Hmm, that design routes the motor's current back to Vc and not to itself, isn't it dangerous to route current of the motor back to the battery? Instead of routing back to the Vc and ground why not replace both of those with a resistor (seems to work ok in the circuit simulator).
hi Alex,Thanks Eric, that looks much better (I always keep drawing things going left to right ). From what I can see a problem would be if both inputs were on it would short the battery. Maybe if the motor has been run and then the input stops there could be some damage to the transistors (is this right?). Is there anything else I might be missing?

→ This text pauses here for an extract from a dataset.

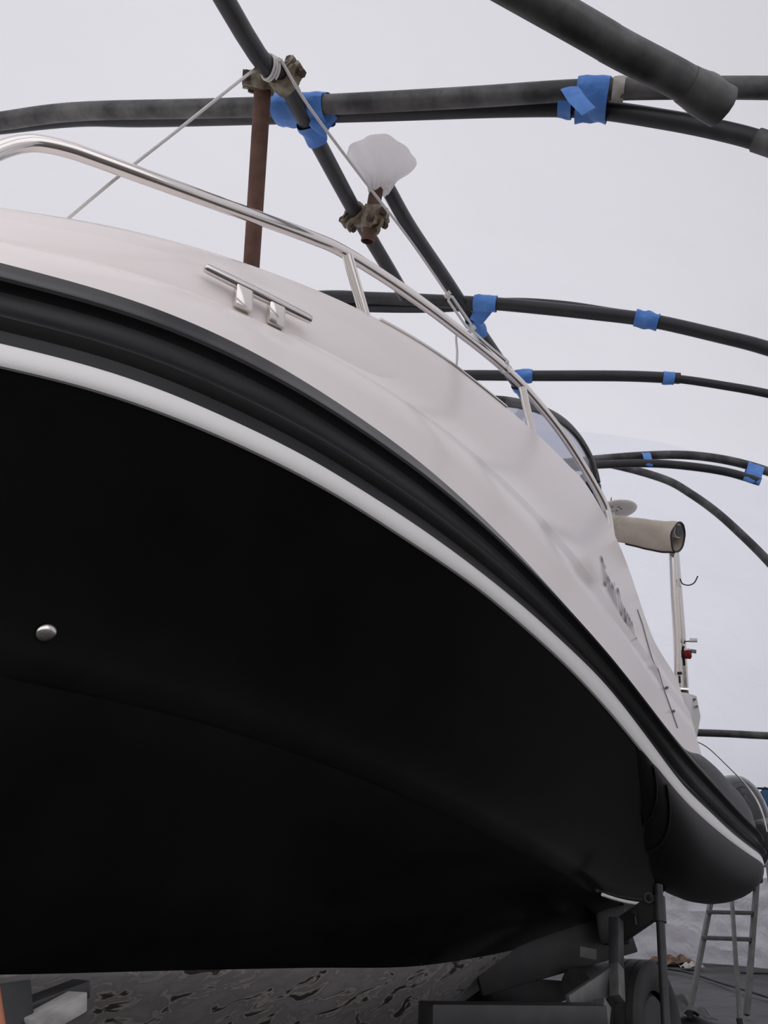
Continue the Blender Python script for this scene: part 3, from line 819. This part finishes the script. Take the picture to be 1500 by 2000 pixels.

Hmm, so if Q1 and Q3 are both on at the same time, something would happen? If they are both on, there is no connection to ground so no current would flow? Or are you saying that because the supply voltages are different that something else would happen? I'm not too sure :S
In normal operation, Input A is on, so Q1 and Q4 are on, so current would flow from 12v to Q1, through the motor to Q4, then to ground. Input A current would go through Q1, the motor, to Q4 (and also come from Q4) then to ground. Would everything work properly?
I would have expected 12 volts at Q1 emitter, but I've tried it in circuit simulator and it says 5V no matter what voltage V1 (12v) is. It seems to only pass through the current of V1 and not matter about the voltage. In a way it's kind of like a voltage regulator? Will it damage the transistor passing 12v at collector and then 5v at emitter?
Is there a way to make it pass through 12 volts using the transistor as a switch or would we have to configure the transistor in a different manner or just use one power source?